=== PROBLEM STATEMENT ===
Look through the lines below and state how many hold the word "part". Write only the number.

=== RECORDS FOR THE TASK ===
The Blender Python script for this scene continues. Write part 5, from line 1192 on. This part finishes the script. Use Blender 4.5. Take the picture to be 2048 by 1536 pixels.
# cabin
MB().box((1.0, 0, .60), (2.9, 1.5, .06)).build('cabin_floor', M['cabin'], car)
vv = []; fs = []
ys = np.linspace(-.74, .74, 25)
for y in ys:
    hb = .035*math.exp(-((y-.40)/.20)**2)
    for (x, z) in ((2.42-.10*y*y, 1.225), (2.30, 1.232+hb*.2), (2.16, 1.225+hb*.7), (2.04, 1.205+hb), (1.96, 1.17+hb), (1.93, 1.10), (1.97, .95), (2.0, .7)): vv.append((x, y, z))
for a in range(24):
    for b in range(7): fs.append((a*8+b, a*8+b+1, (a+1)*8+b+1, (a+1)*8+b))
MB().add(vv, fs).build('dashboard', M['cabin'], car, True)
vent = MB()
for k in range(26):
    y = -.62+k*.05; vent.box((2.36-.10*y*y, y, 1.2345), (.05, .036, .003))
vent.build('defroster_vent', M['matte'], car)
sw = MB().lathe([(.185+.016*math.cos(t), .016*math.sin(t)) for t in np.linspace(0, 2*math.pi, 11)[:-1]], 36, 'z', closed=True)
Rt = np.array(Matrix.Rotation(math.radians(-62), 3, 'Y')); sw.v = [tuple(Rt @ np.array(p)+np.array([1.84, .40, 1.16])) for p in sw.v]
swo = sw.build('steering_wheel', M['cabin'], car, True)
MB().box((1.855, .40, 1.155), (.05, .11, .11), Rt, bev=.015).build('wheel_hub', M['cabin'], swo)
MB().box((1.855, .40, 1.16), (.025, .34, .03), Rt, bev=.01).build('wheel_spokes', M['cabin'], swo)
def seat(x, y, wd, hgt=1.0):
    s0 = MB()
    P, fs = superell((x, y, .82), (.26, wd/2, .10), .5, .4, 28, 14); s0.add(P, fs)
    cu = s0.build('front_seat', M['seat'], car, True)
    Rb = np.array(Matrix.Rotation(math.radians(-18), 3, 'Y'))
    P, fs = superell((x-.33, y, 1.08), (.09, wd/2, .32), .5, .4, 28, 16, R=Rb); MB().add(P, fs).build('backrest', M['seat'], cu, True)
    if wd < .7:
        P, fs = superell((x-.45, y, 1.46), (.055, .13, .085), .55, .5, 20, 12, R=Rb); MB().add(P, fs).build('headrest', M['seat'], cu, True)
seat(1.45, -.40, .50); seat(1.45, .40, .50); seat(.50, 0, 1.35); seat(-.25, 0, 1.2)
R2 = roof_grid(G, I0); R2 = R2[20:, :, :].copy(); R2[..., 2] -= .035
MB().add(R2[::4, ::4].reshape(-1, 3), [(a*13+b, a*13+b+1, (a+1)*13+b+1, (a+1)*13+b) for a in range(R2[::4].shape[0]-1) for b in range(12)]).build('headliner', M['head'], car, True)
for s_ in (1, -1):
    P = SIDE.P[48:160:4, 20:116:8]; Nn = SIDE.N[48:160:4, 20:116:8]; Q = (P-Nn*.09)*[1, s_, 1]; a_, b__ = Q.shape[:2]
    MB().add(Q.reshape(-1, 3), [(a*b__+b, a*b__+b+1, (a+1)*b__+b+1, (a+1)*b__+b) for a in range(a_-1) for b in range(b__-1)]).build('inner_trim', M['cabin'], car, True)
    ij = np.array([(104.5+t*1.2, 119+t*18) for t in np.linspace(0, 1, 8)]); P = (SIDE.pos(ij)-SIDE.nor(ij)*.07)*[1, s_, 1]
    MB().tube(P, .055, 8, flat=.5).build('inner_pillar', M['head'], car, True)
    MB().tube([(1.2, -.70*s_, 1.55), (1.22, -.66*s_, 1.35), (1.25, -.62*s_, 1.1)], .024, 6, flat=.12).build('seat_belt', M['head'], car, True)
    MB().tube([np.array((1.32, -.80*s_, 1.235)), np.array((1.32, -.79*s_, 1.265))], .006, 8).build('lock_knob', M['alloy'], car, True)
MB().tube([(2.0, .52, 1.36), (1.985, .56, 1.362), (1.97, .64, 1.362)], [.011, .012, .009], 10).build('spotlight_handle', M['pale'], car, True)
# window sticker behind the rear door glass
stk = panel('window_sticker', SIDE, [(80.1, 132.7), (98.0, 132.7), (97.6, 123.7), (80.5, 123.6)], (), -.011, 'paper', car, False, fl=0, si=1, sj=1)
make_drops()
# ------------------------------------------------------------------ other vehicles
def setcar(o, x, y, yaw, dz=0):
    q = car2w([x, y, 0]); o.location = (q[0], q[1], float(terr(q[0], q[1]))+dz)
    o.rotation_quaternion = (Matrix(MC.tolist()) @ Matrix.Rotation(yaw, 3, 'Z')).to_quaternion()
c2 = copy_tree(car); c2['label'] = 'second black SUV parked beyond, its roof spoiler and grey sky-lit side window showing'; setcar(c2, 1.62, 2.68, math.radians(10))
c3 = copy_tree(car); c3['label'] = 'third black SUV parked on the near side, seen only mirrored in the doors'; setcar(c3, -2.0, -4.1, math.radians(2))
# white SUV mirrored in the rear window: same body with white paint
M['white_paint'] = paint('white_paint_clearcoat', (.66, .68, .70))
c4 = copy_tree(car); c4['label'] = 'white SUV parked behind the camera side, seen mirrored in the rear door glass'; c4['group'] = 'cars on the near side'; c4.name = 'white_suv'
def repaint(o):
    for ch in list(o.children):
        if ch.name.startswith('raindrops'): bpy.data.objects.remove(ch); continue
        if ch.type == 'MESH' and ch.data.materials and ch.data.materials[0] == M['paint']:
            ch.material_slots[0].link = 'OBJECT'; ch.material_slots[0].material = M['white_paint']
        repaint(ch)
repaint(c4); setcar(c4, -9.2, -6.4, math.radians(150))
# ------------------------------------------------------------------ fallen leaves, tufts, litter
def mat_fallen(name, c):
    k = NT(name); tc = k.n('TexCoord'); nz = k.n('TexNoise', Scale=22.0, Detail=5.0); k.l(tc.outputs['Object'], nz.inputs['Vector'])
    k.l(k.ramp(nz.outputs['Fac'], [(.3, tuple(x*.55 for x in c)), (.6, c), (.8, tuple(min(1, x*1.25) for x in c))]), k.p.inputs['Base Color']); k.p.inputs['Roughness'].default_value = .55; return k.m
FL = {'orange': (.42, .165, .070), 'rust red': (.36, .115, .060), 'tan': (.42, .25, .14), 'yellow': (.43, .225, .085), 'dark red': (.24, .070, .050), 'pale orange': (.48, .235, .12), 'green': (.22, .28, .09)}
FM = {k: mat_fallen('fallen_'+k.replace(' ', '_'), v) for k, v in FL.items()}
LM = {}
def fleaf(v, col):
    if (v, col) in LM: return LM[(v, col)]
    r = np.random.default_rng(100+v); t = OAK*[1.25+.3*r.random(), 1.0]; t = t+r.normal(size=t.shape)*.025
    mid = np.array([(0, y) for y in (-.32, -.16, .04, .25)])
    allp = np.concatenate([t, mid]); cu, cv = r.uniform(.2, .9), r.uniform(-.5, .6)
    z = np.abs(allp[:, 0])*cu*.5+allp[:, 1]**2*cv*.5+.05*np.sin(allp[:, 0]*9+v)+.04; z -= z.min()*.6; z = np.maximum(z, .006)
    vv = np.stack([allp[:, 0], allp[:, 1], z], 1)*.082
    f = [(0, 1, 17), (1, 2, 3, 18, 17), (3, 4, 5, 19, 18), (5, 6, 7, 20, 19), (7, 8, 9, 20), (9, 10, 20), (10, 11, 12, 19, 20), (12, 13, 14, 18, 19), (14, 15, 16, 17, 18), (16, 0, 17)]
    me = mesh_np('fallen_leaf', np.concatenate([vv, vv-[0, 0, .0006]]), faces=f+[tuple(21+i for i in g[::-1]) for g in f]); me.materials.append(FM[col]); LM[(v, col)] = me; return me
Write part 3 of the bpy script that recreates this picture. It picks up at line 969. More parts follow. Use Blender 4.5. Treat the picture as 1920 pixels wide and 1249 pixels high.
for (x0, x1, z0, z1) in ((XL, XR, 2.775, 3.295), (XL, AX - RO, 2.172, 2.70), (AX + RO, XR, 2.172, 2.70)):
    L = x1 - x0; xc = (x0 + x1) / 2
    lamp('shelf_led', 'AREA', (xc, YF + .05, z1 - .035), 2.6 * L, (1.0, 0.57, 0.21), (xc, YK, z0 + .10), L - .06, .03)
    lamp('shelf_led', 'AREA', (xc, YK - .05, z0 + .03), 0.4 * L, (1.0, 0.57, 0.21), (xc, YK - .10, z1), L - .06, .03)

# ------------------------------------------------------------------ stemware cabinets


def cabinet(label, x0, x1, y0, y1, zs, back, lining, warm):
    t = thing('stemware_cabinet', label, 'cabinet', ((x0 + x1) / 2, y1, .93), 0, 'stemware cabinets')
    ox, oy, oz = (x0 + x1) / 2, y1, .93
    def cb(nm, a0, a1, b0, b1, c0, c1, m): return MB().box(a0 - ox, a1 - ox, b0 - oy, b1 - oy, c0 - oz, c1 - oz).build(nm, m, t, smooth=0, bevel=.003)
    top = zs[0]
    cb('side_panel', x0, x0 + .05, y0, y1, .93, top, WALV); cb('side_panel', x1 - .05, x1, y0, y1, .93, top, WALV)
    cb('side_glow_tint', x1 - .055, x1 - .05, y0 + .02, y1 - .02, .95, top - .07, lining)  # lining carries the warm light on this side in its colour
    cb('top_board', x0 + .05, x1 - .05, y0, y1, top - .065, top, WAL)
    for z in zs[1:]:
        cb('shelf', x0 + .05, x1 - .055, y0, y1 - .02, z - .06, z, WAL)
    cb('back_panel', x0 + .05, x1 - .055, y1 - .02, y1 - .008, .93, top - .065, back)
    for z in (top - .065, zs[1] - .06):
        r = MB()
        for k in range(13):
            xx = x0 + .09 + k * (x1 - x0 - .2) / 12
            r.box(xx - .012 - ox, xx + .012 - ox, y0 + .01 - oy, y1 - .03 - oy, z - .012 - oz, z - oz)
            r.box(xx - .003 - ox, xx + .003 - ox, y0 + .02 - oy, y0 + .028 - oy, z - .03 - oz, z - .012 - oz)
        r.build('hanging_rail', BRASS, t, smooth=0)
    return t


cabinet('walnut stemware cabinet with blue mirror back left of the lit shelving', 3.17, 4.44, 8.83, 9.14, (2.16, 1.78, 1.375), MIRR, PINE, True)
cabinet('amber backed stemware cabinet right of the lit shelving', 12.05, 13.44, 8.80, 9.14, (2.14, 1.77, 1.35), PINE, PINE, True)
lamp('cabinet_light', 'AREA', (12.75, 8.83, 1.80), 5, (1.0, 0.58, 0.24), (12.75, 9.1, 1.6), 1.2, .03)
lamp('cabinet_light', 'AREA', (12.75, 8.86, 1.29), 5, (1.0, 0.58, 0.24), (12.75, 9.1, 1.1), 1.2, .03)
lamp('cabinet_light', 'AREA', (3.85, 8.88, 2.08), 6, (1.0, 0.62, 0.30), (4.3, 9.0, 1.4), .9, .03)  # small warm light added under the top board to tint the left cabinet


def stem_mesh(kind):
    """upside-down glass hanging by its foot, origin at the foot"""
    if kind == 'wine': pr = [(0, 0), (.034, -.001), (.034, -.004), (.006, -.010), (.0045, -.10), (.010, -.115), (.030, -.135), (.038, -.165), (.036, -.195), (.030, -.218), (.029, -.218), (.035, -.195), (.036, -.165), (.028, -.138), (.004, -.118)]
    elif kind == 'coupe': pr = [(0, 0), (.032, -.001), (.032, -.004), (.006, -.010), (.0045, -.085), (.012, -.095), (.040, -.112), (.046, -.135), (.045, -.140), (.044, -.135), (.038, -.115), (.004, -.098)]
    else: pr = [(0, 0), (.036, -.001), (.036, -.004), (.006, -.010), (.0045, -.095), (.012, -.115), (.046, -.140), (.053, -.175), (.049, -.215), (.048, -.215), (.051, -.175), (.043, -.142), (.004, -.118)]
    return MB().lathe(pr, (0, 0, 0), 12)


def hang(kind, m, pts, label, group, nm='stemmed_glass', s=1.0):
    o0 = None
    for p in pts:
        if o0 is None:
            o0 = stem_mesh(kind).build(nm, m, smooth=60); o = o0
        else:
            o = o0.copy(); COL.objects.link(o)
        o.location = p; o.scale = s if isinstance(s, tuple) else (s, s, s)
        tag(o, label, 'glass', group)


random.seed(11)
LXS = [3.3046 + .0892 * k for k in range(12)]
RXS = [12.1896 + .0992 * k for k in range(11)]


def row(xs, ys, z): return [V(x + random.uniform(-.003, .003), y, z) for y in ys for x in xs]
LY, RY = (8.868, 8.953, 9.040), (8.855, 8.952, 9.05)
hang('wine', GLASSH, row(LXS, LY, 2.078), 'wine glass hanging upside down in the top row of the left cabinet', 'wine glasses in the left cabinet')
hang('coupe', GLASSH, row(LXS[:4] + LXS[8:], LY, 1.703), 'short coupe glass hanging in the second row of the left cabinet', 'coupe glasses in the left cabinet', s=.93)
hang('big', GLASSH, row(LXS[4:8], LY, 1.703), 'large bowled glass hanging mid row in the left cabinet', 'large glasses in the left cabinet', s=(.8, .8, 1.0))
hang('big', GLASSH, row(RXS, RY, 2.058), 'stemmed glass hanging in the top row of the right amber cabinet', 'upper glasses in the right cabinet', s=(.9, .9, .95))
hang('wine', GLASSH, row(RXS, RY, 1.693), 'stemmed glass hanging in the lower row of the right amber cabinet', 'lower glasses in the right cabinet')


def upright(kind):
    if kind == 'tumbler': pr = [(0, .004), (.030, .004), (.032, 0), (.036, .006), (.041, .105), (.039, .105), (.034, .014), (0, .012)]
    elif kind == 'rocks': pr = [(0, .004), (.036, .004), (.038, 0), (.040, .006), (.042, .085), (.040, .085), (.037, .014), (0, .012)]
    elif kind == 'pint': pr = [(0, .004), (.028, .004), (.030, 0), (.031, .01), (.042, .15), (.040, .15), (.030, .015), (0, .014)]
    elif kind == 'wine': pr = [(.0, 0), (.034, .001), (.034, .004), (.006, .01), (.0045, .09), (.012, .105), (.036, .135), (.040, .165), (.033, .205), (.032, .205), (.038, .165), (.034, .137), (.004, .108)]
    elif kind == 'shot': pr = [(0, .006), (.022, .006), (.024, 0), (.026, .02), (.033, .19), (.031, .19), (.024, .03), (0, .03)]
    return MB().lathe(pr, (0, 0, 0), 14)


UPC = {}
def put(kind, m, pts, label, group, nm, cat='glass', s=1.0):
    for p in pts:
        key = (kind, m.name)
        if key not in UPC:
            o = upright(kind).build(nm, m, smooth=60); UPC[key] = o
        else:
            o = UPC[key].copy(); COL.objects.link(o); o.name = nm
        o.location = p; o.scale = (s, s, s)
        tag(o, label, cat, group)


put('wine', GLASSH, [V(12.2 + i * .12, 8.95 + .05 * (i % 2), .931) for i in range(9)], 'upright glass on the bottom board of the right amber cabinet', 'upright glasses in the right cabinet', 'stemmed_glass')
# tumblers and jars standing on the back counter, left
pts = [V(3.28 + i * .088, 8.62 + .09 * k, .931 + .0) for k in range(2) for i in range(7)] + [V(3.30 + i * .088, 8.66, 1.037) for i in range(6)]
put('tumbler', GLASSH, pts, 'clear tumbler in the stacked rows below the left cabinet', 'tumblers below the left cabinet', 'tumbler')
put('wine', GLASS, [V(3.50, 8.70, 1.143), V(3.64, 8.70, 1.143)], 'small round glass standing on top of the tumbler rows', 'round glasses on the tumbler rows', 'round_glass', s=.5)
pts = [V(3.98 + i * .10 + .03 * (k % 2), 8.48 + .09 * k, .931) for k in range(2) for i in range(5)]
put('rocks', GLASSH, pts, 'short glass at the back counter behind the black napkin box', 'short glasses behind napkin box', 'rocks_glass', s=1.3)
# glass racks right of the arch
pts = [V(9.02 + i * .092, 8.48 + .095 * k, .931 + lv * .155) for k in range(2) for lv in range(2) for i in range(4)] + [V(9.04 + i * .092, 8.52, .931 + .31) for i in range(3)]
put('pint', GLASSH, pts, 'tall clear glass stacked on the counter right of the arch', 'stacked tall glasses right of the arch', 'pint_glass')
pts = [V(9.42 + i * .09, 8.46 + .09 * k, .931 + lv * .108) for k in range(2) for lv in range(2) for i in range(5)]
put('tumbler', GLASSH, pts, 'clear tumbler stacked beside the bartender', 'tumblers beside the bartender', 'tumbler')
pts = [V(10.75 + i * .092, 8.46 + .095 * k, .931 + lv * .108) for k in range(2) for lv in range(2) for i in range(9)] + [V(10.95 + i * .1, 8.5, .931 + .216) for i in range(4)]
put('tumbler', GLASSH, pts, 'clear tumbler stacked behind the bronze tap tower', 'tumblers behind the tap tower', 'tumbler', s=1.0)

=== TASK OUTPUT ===
2